Tra gli scritti presi in esame ci sono cinque classi di concorso. Italiano per
la media e il superiore, disegno artistico e modellazione odontotecnica, di
mattina, design dei metalli, dell'oreficeria, delle pietre dure e delle gemme,
laboratori di scienze e tecnologie aeronautiche e laboratorio di tecnologie del
legno, nel pomeriggio.
La prima prova prevede 8 domande che riguardano la materia di insegnamento di
cui 2 in lingua straniera (inglese, francese, tedesco o spagnolo,
obbligatoriamente l’inglese per la primaria). Sei quesiti a risposta aperta (di
carattere metodologico/didattico e non nozionistico) e 2 (quelle in lingua) a
risposta chiusa. Tutto da consegnare in due ore e mezza.
Come si è preparata?
«Io non mi sono preparata certamente con le indicazioni del Miur. L’unico
tutorial che ho visto era quello in lingua, ma che era prettamente grammaticale
e invece la prova in realtà era la comprensione del testo. Le racconto un’altra
assurdità: se ti vuoi assentare per le prove devi chiedere un giorno di ferie e
trovare un sostituito. La cosa buffa è che per fare il concorso ti spetta il
permesso non retribuito e non viene considerato come giorno di servizio».
Cosa ne pensa della riforma della scuola di Renzi e di questo concorso?

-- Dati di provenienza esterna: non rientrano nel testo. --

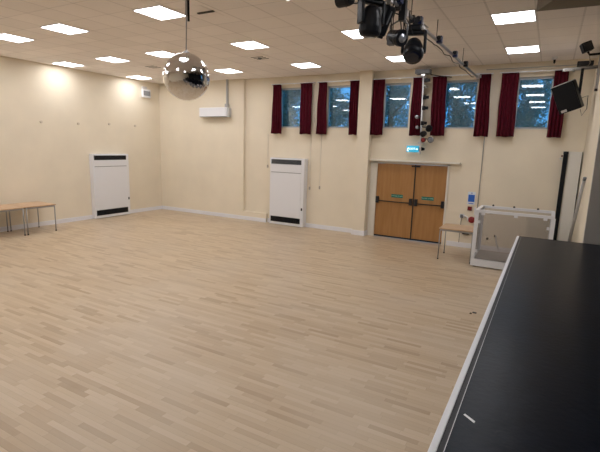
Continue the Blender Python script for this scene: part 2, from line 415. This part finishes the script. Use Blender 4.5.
# ------------------------------------------------------------------ heaters
def heater(lab, org, rz, W, hgt, D, topdark):
    t = thing('wall_heater', (0, 0, 0), lab, 'heater', 'tall white wall heaters')
    MB().box(0, W, -D, 0, 0.015, hgt, bev=.006).build('cabinet', m_white, t)
    MB().box(.05, W-.10, -D-.012, -D, .30, 1.64).build('front_panel', m_white, t)
    MB().box(.05, W-.10, -D-.012, -D, 1.655, hgt-.20).build('upper_panel', m_white, t)
    MB().box(.05, W-.10, -D-.014, -D, 1.636, 1.65).build('panel_seam', m_grey, t)
    for z0, z1, mm in ((hgt-.185, hgt-.045, m_dark if topdark else m_grey), (.10, .27, m_black)):
        gr = MB().box(.05, W-.10, -D-.004, -D+.01, z0, z1).build('grille', m_black, t)
        s = MB(); n = 5
        for k in range(n): z = z0+(k+.5)*(z1-z0)/n; s.box(.05, W-.10, -D-.012, -D-.004, z-.006, z+.004)
        s.build('louvre', mm, gr)
    MB().box(W-.07, W-.03, -D-.012, -D, .52, .60).build('control_knob', m_black, t)
    t.location = org; t.rotation_euler = (0, 0, rz); return t
heater('tall white wall heater on the left wall between the tables and the corner', (0.0, -2.90, 0), math.pi/2, 1.33, 2.03, .17, True)
heater('tall white wall heater below the first two curtained windows', (4.86, YW, 0), 0, 1.21, 2.08, .22, False)

# ------------------------------------------------------------------ air curtain with conduit, exit light, left wall stubs
t = thing('air_conditioner', (2.55, 0, 3.33), 'long white wall unit high in the corner bay left of the recess', 'air conditioner')
MB().box(2.05, 3.20, -.20, 0, 3.32, 3.61, bev=.02).build('casing', m_white, t)
MB().box(2.08, 3.17, -.205, -.06, 3.312, 3.322).build('outlet', m_grey, t)
MB().box(3.20, 3.25, -.16, 0, 3.31, 3.60).build('end_cap', m_alu, t)
c = thing('conduit', (3.10, 0, 3.62), 'grey conduit running from the ceiling down to the long white unit', 'conduit')
MB().box(3.07, 3.13, -.05, -.0, 3.70, H).build('pipe', m_pipe, c)
MB().box(3.04, 3.16, -.08, -.0, 3.615, 3.73).build('junction_box', m_pipe, c)
t = thing('emergency_light', (0, -.63, 3.95), 'small white emergency light box high on the left wall near the corner', 'emergency light')
MB().box(0, .09, -.80, -.46, 3.94, 4.22, bev=.01).build('housing', m_white, t)
MB().box(.09, .10, -.77, -.49, 4.0, 4.16).build('lens', m_lens, t)
MB().box(0, .07, -.78, -.60, 4.22, 4.30).build('mount', m_alu, t)
for y, z, wtxt in ((-4.31, 2.91, 'farthest from the corner'), (-3.20, 2.92, 'above the left part of the heater'), (-2.13, 2.97, 'above the right part of the heater'), (-1.11, 2.97, 'between heater and corner')):
    tag(MB().lathe((0, y, z), (1, 0, 0), [(0, .035), (.03, .035), (.035, .02)], 14).build('wall_stub', m_stub), 'small round stub on the left wall, '+wtxt, 'wall fixing', 'round stubs in a line on the left wall')
# thin pull cords below the windows
for x, z1, z0, wl in ((6.16, 2.85, 1.16, 'under the first window, beside the heater'), (6.50, 2.85, 1.2, 'under the left curtain of the second window'), (4.63, 2.80, 1.75, 'left of the first window')):
    t = thing('pull_cord', (x, YW-.02, z0), 'thin pale pull cord hanging '+wl, 'pull cord', 'pull cords on the back wall')
    MB().tube([(x, YW-.012, z1), (x, YW-.012, z0+.08)], .006, 6).build('cord', m_offw, t)
    MB().box(x-.018, x+.018, YW-.03, YW, z0, z0+.09).build('cord_handle', m_vent, t)
tag(MB().box(10.945, 10.963, YW-.02, YW, 1.05, 2.85).build('conduit', m_steel), 'thin dark conduit running down the back wall beside the display case', 'conduit')
tag(MB().box(10.84, 12.7, YW-.02, YW, 4.36, 4.375).build('conduit', m_pipe), 'thin cable line running above the last window', 'conduit')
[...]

«La Buona scuola è una mossa chirurgica per eliminare i precari. E questo
concorso privilegia chi ha più anni di servizio. Ma con un’escamotage che
penalizza tutti noi senza contratto: io ad esempio ne ho già sette, ma risultano
appena 4 perché durante l’estate non mi viene pagato nulla, oppure non arrivo
alla soglia minima di 180 giorni di lezioni».
Con quali effetti?
«Questa situazione ha creato una lotta tra poveri e una serie di
discriminazioni. Faccio un esempio: io come tanti altri ho fatto tutto il
percorso di abilitazioni per entrare nelle graduatorie ad esaurimento, un
serbatoio per diventare di ruolo pre-riforma del governo Renzi. Tanti come me
hanno pagato 2.500 euro per seguire cinque mesi di corso di pomeriggio, oltre
all’insegnamento mattutino».
E ora?
«Ora al concorso sono ammessi i ricorsi, con una lotta all’ultimo posto tra chi
insegna da anni, ha l’abilitazione e tutti gli altri. Una guerra strisciante tra
insegnanti. Così potranno sostenere la prova scritta anche i diplomati
magistrali a indirizzo linguistico».
Prende questa piega così il concorsone della scuola pubblica : anche i semplici
laureati senza abilitazione possono partecipare se hanno in mano le «ordinanze o
di decreti cautelari dei giudici amministrativi loro favorevoli» ha stabilito il
Consiglio di Stato.
Da una parte i concorrenti che hanno sostenuto percorsi abilitanti a fronte di
moltissimi sacrifici, che per anni hanno permesso il buon funzionamento della
scuola e che ora vedono messo in discussione il loro diritto a entrare
stabilmente. E insieme a loro i docenti che non sono in possesso di abilitazione
e che hanno maturato i 36 mesi di servizio. E dall’altra 20-30 mila ricorrenti
che rientrano dalla “finestra” aperta dal Tar.
Con quali conseguenze?
«Se le prime prove sono già state svolte occorrerà che il ministero
dell'Istruzione si attrezzi per farla recuperare ai destinatari del
provvedimento dei giudici amministrativi. Se partono i ricorsi – con i sindacati
che cavalcano la protesta – rischiamo di ripartire da capo con le selezioni».
I numeri sono piuttosto incerti: quanti saranno gli ammessi con riserva che si
presenteranno nei giorni delle prove? Ci sarà un computer per tutti? Le stime
sono di 20mila ricorrenti, ma per qualche sindacato sarebbero molti di più.
Anche se gli organizzatori del concorso un’idea di massima ce l’hanno, perché
tutti coloro che si consideravano a torto esclusi dal concorso sono stati
invitati dai sindacati a presentare domanda cartacea e non online come era
previsto per i colleghi regolarmente in possesso dell’abilitazione. Un caos
mentre le selezioni che dovevano rivoluzionare la scuola italiana sono in corso.
«Ora tutti gli scritti finiranno entro il 31 maggio e poi ci toccherà l’orale»,
conclude Ines: «I vincitori, sperano al ministero dell’Istruzione, andranno in
cattedra a settembre, ma secondo me è impossibile. La graduatoria viene
comunicata sempre a novembre o dicembre. Non vedo come si potrà accelerare
quest’anno con la riforma ancora da rodare».